Non ho molti amici, Carlo è uno di questi. Carlo è il padre di Giovanni, il ragazzo ciclista morto sulla strada, durante una volata, a poche decine di metri dal traguardo. Morto sbattendo la testa su una colonna di pietra senza protezione. Morto a vent’anni, pochi per andarsene. Morto, e intorno al suo corpo scempiato comincia il ballo delle responsabilità, delle dichiarazioni discutibili, contraddittorie, mentre la famiglia annega in un dolore disperato.
Conosco bene la storia di quel giorno maledetto.
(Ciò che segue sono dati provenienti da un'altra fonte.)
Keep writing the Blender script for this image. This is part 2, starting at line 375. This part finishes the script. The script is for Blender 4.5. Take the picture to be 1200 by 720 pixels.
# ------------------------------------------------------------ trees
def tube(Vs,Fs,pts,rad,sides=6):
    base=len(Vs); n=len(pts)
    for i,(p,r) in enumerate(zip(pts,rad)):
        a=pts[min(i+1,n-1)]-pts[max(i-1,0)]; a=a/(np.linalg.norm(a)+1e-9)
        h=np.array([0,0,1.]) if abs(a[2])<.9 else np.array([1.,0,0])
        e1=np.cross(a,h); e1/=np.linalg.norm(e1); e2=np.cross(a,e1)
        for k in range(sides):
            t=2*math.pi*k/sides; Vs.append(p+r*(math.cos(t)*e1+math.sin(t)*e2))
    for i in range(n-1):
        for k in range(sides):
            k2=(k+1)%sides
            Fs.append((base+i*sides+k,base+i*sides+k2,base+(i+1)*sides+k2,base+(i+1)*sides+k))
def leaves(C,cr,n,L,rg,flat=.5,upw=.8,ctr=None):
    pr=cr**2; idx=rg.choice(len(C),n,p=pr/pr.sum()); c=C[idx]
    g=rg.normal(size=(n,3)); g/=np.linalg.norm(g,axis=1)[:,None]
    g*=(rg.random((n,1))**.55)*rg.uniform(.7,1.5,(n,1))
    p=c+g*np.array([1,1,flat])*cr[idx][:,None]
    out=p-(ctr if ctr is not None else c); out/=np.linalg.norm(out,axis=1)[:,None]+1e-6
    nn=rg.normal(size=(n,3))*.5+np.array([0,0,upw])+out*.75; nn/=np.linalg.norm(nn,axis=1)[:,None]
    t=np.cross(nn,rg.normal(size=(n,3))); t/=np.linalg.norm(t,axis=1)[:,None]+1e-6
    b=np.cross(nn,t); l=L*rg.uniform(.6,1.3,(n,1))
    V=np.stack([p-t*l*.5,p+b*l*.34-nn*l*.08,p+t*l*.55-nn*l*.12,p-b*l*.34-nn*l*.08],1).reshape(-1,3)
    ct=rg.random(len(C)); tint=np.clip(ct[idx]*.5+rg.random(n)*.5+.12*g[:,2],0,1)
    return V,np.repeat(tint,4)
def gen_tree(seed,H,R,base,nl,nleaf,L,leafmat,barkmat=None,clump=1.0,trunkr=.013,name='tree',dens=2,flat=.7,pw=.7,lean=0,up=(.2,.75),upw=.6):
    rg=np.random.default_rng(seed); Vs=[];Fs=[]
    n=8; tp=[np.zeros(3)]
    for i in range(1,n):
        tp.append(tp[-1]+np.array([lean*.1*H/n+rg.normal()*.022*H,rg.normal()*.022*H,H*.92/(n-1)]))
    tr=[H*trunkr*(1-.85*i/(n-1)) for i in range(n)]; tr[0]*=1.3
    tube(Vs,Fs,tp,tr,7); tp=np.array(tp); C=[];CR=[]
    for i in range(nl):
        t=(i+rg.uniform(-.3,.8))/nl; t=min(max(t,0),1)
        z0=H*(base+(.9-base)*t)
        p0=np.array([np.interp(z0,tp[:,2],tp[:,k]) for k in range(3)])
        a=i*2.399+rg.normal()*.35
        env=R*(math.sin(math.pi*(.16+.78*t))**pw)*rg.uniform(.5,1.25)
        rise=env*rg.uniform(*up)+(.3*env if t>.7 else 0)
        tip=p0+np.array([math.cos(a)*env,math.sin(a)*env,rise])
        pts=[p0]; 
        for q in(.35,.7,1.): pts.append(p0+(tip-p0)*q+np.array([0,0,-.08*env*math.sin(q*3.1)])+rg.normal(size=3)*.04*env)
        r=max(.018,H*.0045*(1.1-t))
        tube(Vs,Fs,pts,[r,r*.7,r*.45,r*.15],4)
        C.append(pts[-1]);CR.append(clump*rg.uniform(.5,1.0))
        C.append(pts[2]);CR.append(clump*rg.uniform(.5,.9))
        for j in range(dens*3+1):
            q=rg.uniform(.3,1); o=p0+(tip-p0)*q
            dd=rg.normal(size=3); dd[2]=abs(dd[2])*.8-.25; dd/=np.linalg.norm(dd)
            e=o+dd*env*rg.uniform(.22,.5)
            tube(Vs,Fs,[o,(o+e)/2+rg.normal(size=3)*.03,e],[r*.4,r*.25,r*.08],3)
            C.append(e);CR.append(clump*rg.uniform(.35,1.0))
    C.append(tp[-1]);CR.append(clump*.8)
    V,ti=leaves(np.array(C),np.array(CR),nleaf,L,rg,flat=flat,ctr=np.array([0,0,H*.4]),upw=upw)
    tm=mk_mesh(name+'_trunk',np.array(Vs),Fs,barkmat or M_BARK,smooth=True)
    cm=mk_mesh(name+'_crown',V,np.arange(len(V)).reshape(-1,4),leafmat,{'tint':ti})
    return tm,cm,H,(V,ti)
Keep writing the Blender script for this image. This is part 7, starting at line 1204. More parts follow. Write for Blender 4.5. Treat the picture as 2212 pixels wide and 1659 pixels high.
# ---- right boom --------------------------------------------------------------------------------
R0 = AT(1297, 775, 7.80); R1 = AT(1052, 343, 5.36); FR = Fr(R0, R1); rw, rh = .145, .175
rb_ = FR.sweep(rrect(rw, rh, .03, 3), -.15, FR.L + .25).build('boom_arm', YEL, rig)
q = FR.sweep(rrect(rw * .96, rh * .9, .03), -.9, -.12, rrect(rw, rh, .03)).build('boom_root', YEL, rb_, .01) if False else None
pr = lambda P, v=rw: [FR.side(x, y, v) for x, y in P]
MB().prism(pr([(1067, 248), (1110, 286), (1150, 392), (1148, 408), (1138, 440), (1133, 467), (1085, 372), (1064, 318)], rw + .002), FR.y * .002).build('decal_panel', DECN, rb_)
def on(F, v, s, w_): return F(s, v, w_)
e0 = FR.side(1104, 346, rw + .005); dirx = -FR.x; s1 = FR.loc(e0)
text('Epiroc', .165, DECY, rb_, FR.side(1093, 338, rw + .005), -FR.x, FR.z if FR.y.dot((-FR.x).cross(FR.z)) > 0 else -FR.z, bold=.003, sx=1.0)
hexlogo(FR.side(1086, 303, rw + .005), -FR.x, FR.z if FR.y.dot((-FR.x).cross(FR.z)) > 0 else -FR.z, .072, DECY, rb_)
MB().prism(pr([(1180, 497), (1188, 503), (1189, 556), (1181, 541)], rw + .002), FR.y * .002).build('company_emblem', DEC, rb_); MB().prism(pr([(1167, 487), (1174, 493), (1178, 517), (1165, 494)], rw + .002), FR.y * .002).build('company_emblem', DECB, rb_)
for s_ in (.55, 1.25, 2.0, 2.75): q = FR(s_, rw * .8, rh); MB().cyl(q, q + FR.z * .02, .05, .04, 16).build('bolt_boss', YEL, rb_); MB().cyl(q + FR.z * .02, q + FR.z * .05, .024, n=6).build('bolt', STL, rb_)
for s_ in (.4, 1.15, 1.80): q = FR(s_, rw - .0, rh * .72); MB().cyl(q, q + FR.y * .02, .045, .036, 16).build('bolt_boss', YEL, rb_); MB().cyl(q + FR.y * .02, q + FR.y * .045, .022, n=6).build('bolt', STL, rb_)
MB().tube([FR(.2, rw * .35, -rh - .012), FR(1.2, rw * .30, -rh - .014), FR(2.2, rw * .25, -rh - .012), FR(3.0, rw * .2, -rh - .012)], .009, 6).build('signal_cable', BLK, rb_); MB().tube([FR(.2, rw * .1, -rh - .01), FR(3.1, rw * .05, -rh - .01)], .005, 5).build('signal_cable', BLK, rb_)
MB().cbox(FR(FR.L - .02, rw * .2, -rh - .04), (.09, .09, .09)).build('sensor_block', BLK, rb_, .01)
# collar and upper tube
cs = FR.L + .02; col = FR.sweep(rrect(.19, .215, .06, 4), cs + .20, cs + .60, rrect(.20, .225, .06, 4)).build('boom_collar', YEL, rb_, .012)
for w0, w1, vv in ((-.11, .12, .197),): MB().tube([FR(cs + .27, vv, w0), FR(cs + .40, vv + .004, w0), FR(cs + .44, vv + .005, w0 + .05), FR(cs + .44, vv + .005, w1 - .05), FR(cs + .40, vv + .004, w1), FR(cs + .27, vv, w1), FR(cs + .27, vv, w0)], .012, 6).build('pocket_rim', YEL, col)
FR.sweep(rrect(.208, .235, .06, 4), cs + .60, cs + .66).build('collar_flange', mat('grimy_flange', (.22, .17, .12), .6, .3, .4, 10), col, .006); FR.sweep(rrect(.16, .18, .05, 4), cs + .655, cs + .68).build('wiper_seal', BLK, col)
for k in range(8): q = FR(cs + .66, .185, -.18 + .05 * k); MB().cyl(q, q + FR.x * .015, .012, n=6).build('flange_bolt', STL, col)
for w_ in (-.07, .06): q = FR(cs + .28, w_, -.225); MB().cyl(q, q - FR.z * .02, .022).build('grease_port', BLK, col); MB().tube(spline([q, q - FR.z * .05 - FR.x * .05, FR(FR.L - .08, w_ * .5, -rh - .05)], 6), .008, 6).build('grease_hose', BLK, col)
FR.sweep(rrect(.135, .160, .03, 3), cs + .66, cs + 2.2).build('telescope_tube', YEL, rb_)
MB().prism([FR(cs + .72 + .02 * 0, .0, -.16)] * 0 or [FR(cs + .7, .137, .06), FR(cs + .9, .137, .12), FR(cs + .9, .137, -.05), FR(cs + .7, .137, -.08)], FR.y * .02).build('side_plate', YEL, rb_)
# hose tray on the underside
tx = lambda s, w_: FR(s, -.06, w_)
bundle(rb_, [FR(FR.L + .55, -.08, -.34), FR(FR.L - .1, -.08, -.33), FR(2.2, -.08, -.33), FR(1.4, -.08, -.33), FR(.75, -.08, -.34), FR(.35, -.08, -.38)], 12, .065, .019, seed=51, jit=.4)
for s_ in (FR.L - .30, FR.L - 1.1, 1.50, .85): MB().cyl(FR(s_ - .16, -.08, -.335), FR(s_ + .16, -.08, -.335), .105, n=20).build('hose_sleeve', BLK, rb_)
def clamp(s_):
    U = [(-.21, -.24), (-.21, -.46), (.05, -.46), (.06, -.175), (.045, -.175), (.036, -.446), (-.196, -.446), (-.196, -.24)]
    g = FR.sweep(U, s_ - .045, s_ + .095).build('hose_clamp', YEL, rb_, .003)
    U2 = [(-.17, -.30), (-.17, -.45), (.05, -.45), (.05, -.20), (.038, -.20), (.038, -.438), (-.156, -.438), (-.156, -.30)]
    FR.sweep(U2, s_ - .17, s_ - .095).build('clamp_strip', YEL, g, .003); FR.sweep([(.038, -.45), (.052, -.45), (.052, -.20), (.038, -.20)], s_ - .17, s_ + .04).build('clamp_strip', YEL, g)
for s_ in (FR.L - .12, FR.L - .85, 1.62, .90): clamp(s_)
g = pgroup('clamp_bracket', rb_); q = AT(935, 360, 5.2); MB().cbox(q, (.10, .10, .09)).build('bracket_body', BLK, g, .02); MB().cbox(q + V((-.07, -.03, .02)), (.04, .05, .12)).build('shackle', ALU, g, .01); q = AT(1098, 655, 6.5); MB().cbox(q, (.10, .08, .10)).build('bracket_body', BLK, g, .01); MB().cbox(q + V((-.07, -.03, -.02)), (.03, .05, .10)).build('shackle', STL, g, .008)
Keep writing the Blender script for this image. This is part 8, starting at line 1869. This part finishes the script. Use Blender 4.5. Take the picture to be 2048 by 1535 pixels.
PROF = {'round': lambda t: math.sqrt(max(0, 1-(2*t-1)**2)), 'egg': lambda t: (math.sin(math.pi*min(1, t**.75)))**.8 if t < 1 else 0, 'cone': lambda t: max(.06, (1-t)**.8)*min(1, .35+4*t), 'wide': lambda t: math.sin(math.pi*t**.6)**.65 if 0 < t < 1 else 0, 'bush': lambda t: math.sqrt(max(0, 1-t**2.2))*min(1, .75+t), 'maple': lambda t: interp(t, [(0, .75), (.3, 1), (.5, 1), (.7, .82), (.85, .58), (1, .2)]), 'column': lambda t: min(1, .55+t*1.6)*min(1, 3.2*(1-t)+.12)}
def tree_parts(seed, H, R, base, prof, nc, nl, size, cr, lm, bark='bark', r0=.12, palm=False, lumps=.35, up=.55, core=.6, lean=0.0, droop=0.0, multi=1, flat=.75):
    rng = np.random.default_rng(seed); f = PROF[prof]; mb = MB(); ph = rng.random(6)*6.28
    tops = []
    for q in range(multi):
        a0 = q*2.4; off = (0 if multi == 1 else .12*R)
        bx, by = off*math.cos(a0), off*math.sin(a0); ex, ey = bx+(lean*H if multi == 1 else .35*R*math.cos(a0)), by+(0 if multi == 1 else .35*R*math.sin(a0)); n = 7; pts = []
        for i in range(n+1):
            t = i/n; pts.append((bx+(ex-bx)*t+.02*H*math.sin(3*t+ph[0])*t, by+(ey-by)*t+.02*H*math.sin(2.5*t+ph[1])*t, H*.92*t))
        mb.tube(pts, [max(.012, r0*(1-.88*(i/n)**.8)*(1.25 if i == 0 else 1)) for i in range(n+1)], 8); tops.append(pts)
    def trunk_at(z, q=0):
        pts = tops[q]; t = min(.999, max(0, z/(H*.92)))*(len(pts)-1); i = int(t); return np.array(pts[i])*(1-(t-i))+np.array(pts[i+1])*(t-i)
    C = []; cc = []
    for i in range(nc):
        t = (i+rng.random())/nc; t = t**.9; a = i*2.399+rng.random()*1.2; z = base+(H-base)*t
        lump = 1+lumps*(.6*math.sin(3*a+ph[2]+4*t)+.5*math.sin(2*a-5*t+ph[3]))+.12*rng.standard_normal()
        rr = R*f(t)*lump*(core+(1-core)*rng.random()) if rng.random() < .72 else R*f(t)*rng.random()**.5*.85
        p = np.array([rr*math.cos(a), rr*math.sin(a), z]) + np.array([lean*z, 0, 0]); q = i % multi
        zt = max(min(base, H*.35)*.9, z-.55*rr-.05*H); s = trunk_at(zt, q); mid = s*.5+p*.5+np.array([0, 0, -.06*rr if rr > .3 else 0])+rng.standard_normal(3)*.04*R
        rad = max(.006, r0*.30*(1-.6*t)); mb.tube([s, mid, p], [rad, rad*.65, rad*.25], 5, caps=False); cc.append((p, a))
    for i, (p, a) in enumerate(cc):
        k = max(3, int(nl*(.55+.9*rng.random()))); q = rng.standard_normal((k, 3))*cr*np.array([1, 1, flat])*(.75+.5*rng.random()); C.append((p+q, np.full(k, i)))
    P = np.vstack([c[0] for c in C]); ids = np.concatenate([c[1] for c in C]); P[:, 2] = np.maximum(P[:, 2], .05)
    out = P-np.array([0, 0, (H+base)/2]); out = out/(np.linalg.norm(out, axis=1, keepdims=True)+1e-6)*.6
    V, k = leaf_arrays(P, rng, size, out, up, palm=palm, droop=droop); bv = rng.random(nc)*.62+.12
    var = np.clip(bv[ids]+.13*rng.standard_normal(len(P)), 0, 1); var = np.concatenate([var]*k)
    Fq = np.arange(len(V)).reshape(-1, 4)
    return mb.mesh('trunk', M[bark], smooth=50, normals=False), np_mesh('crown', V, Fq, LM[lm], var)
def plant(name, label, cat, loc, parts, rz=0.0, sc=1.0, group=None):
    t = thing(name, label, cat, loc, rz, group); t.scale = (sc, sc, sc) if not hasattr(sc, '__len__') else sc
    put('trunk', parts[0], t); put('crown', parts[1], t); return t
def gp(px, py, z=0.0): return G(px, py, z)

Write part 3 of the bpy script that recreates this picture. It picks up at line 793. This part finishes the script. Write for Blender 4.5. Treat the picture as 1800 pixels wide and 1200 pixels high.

Troppe ombre circondano quella gara e siccome nessuno le ha estirpate ho presentato un’interrogazione al ministro della giustizia. Aspetto la risposta.
Poi leggi l’atto difensivo del comune dove l’incidente mortale è avvenuto – Molino dei Torti, provincia di Alessandria – e ti viene voglia di invocare la giustizia divina, quella del Dio del Vecchio Testamento, terribile.
Ecco le parole usate da un libero Comune di faccia a un ragazzo morto, davanti alla disperazione: ‘I genitori per fortuna hanno altri figli ed i nonni altri nipoti; la giovane fidanzata, superato il trauma del triste evento, potrà legittimamente costruirsi una nuova vita’.
Un linguaggio ipocrita, burocratico, da mezze maniche, anzi da ominicchi che non conoscono ne’ la pietà ne’ la dignità. Insomma, cara mamma, caro babbo, cara fidanzata, cari nonni e carissime sorelle, dimenticate Giovanni, non piangetelo più, non rompete più i coglioni. È passato un anno dalla sua morte e ancora siete qui a pretendere giustizia. E ora denunciatemi!